Hey, you asked for my help and I'm just try--

- You made me say the "P word"!

- I was trying to bring Chef back.

- THIS IS MY LIFE WE'RE TALKING ABOUT!

- Are you two done?

There's only one way to bring Chef back...

lightning. (Bell tolls)

Not you. Actual lightning.

Owen: But there's not a cloud in the sky.

- Uh, the current probability of precipitation is only %.

- SHHH! Watch.

If there's one thing lightning hates, it's kites.

(cr*ck, lightning strikes)

- C'mon, Chef. Come back to life!

(Lightning strikes)

All: AHHHHHHHHHH!

- Meh, it was worth a try. I'm out.

- All the tha-tha-tha-tha things I've done to you.

And I nah-nah-nah-need you back

so I can do them a-a-a-agaheee again.

- A vulnerable Duncan will upset the very delicate balance

of power and characters at this school!

I need to fix this. FAST!

Duncan: (Blubbery crying) - Look away!

You never saw this! GOT IT?! Go on, SHOO! SHOO!
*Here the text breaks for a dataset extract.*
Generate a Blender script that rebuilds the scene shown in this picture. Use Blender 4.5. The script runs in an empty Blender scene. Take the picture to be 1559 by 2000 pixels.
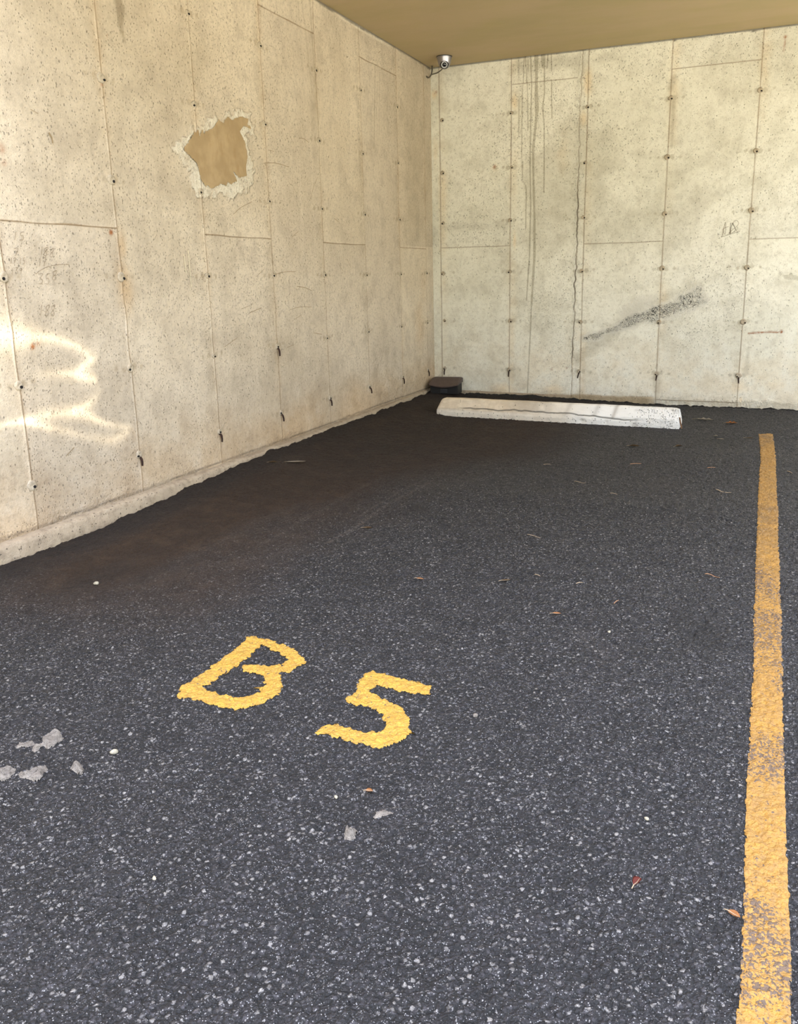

Pull yourself together! This isn't over.

Lightning is for bringing monsters back to life,

not people. For people you need CPR.

- I-I appreeeeciate you.

- I better act fast, he's getting worse.

Remember Owen, you pump twice.

- Got it! And how many is twice?

- TWO!!

Izzy, you follow with thirty chest compressions.

And go!

(Air hisses, jack hammer rattles)

- Izzy stop!

- You're welcome!

- NOOOOOOO-Ho-Ho-HOOO!

NOOOOO-Ho-Ho-Ho-Ho!!

We have to rebuild him! We have to!

- Uhhhh, okay... we can try...

Guys! This is horrible!

I couldn't find the surprise anywhere!

Whoa. What's happened here?

- (Nervous laugh)

- Beth, go get the arts and crafts supplies.

All of 'em!

- It's him! We did it!

Are you okay Chef?

- Yes I am and you're in BIG trouble.

Ohhh-ho-ho! He's back!

(Leg cracks)

He-He-He's gawwwwwwwwwnnn!

(BAWLING)

No more hitting him with a baseball bat.

No more hitting him with a desk.

No more hitting him with a rocket,

or a cement truck, or a--

(Loud thud) - HRMM?

- A typewriter, or an oven,

or your office door.

- That was today. All: (Cheering)

- Wait! Where were you?!

- I was stuck in the cabinet. (GASP) My surprise!

What did you do to my surprise?!

- That statue WAS your surprise?!

- Way to ruin it again, Chef.

- Yes! And whoever destroyed it is in big trouble.

HUGE! - It was ME!!

I did it and I couldn't be happier to admit it!

Now let's talk punishment.

I'm thinking we start with a month of time-outs,

but we'll need more, obviously.

Let's add no pudding, toys, or outside time.